EV Charging Utilization Trends: Insights from Stable Auto’s Latest Data - Courtesy of Stable Auto
- Admin
- Mar 3
- 4 min read

As electric vehicle (EV) adoption continues to rise across the United States, charging infrastructure is rapidly evolving to meet the growing demand. Stable Auto, a leader in EV charging data analysis, has released new insights based on usage trends at Level 3 (DCFC) and Level 2 (L2) charging stations nationwide. These trends are key to understanding how the EV charging landscape is adapting to the needs of the growing number of electric vehicle owners.
Stable Auto’s data reveals an upward trend in charging demand, particularly for Level 3 DC fast chargers (DCFC). Despite initial concerns that DCFCs might not be profitable due to low utilization rates, the data shows that many stations are now approaching profitability. In fact, December saw a peak in DCFC utilization, reaching 19%. This surge is likely attributed to the increased travel during the holiday season, showing that during periods of high demand, the infrastructure is starting to catch up with the rise in EVs on the road. The growing demand for fast charging stations is a clear indicator that as more people purchase EVs, the need for an accessible and efficient charging network becomes even more critical.
Level 2 chargers, typically slower chargers compared to DCFCs, also experienced notable growth throughout 2024. The utilization of L2 chargers rose from 10.7% in January to 14.9% by December, representing a steady increase in demand. The growth of L2 chargers reflects the increasing adoption of EVs in both urban and suburban areas, as more homeowners and businesses install these chargers to support daily driving needs. While slower, L2 chargers provide a convenient and cost-effective option for daily charging, especially for drivers with fixed routines and less need for long-distance travel. As more people charge overnight or during off-peak hours, L2 stations become a vital part of the charging ecosystem.
One of the most notable trends uncovered by the data is the growth in EV charging demand beyond major cities and coastal areas. While states such as California and New York have led the charge in EV adoption and infrastructure, the growth of charging demand is now more evenly spread across the country. Thirteen states across the West, South, Southeast, and Northeast have seen average DCFC utilization surpass 15%, a threshold that signals a profitable operation for these charging stations. Additionally, another ten states are approaching this threshold with utilization rates between 10% and 15%. These trends suggest that EV adoption is expanding more evenly across the U.S., including in areas that were once considered secondary EV markets. It’s clear that charging infrastructure growth is now aligning with the national trend toward electric vehicles, making EVs more accessible to people in all regions.
However, this growth hasn’t been without its challenges. While most states have seen increased utilization rates, 13 states have reported declines in utilization rates from Q2 to Q4 2024, even as overall charging demand continued to rise. Notably, Montana and Wyoming experienced meaningful declines in usage, which are likely linked to seasonal shifts and changes in out-of-state travel patterns. This highlights the need for ongoing infrastructure investment to handle seasonal variations in EV charging demand. As regions experience fluctuating demand, there will need to be an increased focus on ensuring that charging stations are properly distributed to accommodate peak periods and seasonal trends, including adjustments for less-populated areas.

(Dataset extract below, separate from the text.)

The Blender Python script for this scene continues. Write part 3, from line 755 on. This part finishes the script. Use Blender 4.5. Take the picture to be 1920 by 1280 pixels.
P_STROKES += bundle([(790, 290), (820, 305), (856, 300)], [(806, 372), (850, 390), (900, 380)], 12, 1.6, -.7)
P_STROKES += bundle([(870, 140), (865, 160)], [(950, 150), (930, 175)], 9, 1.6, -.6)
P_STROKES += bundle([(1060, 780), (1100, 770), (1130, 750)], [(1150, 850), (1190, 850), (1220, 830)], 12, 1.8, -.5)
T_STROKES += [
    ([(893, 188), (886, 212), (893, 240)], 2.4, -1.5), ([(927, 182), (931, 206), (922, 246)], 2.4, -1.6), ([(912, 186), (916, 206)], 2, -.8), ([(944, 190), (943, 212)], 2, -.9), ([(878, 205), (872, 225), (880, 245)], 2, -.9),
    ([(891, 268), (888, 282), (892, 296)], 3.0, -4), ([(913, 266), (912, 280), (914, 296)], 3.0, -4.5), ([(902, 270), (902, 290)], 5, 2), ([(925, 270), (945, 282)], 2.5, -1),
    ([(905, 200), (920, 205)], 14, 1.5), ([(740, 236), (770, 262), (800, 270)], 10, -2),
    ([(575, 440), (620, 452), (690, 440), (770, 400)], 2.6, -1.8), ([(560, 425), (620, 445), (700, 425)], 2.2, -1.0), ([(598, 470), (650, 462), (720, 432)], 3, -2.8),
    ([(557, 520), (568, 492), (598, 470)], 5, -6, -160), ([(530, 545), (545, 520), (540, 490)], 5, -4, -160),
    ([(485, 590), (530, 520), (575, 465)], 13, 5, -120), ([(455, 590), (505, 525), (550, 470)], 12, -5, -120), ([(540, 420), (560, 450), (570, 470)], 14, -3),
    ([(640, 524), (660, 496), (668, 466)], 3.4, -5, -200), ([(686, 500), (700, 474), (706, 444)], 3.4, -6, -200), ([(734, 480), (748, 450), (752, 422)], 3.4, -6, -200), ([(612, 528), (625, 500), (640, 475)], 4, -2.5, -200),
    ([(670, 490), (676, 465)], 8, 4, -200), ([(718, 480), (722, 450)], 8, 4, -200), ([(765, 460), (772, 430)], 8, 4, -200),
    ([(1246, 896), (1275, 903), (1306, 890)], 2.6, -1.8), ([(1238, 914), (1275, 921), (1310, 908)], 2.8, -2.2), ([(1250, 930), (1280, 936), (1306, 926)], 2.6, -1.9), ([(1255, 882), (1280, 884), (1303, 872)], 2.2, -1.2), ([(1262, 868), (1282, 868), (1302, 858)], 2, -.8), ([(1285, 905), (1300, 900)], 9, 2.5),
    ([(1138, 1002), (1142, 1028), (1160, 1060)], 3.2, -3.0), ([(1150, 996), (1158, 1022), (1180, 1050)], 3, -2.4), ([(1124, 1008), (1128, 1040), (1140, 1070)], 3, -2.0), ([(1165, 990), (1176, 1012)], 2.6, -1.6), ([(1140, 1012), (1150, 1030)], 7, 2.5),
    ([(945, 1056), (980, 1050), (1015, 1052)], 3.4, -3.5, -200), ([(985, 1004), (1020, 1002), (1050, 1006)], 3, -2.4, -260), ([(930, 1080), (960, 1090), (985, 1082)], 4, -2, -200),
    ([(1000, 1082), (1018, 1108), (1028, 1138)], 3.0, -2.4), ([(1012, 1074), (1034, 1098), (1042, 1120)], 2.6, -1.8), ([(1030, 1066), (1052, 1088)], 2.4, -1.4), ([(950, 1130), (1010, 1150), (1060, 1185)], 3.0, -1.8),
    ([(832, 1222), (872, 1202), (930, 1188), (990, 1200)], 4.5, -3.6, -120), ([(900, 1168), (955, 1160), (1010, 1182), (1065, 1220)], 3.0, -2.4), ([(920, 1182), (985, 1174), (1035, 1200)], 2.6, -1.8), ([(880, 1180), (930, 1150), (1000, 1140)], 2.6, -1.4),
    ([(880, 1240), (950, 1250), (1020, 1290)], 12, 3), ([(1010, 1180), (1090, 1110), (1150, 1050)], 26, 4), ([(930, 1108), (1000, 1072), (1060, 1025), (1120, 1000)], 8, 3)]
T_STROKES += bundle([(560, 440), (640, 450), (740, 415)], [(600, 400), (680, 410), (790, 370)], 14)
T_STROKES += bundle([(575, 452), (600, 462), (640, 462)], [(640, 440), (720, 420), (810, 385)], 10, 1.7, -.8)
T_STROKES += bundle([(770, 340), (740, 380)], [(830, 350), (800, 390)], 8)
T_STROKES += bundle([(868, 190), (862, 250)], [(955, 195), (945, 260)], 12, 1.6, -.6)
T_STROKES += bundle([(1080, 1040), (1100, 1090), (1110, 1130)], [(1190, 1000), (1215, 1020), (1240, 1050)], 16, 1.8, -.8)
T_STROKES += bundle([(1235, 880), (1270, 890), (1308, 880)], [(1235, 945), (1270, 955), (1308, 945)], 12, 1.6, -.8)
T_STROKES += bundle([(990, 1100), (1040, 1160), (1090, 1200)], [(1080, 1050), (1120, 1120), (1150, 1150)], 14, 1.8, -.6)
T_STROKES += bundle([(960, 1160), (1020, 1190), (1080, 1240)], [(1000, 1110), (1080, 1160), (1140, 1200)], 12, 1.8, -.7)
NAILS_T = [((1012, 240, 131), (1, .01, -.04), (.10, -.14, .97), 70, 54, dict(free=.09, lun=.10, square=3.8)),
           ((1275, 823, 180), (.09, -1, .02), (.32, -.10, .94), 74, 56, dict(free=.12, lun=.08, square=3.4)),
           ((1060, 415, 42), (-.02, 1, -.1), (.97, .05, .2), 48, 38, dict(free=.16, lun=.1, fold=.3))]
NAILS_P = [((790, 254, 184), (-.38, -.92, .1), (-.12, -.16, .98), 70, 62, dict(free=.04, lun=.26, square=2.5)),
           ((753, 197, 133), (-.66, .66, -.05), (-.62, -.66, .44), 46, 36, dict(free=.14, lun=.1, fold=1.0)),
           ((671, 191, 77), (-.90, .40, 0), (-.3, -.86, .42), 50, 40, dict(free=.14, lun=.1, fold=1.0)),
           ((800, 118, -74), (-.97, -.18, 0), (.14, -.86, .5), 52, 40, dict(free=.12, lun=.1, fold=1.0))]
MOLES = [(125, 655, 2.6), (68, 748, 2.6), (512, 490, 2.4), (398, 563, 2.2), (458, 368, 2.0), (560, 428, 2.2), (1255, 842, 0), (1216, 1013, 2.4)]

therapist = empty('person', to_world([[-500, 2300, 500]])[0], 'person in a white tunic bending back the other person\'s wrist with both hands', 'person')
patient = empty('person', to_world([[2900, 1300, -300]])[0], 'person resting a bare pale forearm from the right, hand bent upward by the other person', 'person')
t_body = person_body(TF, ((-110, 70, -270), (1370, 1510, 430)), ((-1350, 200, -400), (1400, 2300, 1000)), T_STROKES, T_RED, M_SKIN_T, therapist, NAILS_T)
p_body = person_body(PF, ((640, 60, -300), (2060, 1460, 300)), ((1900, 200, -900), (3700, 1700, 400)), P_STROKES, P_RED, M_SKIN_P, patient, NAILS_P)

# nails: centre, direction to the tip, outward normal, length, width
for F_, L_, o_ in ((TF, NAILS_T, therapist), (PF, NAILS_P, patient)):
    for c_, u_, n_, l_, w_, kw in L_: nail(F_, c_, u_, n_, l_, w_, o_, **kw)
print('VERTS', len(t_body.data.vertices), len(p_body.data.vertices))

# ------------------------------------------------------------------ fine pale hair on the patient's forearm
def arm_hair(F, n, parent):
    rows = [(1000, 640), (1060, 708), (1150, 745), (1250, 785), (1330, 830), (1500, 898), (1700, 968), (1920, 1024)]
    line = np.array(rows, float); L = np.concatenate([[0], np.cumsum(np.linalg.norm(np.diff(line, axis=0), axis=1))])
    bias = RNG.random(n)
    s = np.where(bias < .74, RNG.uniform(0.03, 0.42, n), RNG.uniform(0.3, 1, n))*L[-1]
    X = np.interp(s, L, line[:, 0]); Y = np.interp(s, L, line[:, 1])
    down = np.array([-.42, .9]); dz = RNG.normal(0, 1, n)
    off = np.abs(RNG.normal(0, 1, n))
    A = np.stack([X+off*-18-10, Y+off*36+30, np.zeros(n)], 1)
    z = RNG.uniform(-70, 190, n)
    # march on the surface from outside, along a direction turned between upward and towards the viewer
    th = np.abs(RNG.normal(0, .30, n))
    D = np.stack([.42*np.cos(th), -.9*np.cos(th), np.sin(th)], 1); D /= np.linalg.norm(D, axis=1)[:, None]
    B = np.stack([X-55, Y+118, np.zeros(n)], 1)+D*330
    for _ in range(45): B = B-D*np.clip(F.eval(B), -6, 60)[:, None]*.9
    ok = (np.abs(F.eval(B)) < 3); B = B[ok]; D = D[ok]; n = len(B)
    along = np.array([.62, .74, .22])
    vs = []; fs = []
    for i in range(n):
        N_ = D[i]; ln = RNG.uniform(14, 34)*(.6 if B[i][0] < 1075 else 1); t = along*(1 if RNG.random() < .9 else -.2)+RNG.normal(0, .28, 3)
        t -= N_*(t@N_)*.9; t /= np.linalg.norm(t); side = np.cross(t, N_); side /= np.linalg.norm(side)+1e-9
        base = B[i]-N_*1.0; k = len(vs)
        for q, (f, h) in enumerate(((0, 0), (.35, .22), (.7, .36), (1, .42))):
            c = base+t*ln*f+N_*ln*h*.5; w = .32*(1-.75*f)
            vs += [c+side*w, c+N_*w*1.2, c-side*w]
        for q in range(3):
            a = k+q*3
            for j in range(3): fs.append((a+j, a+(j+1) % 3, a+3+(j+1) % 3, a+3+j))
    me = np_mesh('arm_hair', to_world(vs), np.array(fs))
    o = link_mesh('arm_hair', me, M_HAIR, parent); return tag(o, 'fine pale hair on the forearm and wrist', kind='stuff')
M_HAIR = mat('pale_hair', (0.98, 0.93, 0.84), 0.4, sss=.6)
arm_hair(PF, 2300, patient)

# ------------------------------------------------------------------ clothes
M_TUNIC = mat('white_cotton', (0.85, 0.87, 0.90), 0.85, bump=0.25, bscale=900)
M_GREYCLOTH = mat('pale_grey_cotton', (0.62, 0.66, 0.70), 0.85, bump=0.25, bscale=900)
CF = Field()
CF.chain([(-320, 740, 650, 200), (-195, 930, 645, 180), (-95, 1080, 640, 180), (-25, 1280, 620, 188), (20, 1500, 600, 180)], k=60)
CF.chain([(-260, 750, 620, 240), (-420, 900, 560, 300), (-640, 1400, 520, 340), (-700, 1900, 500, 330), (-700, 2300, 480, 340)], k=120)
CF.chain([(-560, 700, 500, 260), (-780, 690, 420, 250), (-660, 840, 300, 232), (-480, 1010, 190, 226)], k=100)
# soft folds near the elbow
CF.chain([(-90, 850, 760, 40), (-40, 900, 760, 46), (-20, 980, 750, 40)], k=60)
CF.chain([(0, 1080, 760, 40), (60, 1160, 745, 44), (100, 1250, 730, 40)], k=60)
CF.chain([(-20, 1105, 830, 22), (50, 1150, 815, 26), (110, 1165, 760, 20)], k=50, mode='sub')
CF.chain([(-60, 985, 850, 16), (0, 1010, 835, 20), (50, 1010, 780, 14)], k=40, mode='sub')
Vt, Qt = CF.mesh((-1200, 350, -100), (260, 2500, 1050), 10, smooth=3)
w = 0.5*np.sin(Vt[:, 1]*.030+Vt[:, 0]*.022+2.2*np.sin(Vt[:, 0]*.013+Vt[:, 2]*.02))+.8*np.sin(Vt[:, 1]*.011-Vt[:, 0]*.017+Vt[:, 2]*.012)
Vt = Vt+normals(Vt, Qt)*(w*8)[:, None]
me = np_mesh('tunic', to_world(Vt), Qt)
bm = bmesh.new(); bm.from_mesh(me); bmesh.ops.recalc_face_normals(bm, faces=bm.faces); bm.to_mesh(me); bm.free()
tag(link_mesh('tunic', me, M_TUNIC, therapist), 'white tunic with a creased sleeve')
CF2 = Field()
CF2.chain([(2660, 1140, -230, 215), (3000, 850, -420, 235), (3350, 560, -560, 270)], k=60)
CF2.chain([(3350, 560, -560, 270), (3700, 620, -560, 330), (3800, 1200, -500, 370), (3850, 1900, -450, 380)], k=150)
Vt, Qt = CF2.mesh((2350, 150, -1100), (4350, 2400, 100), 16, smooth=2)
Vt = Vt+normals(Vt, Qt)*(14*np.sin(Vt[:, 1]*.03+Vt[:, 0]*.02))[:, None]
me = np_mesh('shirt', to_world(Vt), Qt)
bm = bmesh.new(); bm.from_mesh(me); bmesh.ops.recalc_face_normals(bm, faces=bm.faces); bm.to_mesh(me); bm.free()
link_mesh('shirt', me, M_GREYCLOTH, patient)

The broader picture painted by Stable Auto’s data is that EV charging infrastructure is beginning to catch up with the increasing number of electric vehicles on the road. With over 38% year-over-year growth in DCFC stations in 2024 and a 25% increase in L2 chargers, the overall network is expanding, though wait times and queues at busy stations remain common during peak travel times. The data suggests that while EVs are gaining ground, continued investment in charging infrastructure will be essential to meet the needs of future consumers. Companies, governments, and local authorities will need to continue working together to build out a network that ensures that EV charging is as seamless as possible, both for urban and rural communities.
Looking forward, the EV industry will need to focus on ensuring that charging stations remain accessible and efficient, particularly during high-demand periods. As more charging stations become operational and utilization rates continue to rise, the focus will need to shift toward addressing potential bottlenecks, improving the user experience, and ensuring that the infrastructure supports widespread EV adoption. New technologies, including smarter charging solutions that use real-time data to manage queues and predict peak charging times, could play a vital role in reducing wait times and improving accessibility.
Additionally, incentives and subsidies may be needed to support the expansion of charging networks in underserved areas. Ensuring that all regions, especially rural or low-income communities, have access to reliable charging infrastructure will be crucial in making sure that electric vehicles remain accessible to all drivers. Local governments may also play a role in incentivizing the installation of chargers in areas where private investment is lacking.
The broader adoption of electric vehicles is contingent not only on the vehicles themselves but also on a well-distributed, robust charging infrastructure. Stable Auto’s data reveals encouraging trends, but the work to ensure the availability, efficiency, and convenience of EV charging continues. As the EV market grows, so too must the network of charging stations that will help to drive its success.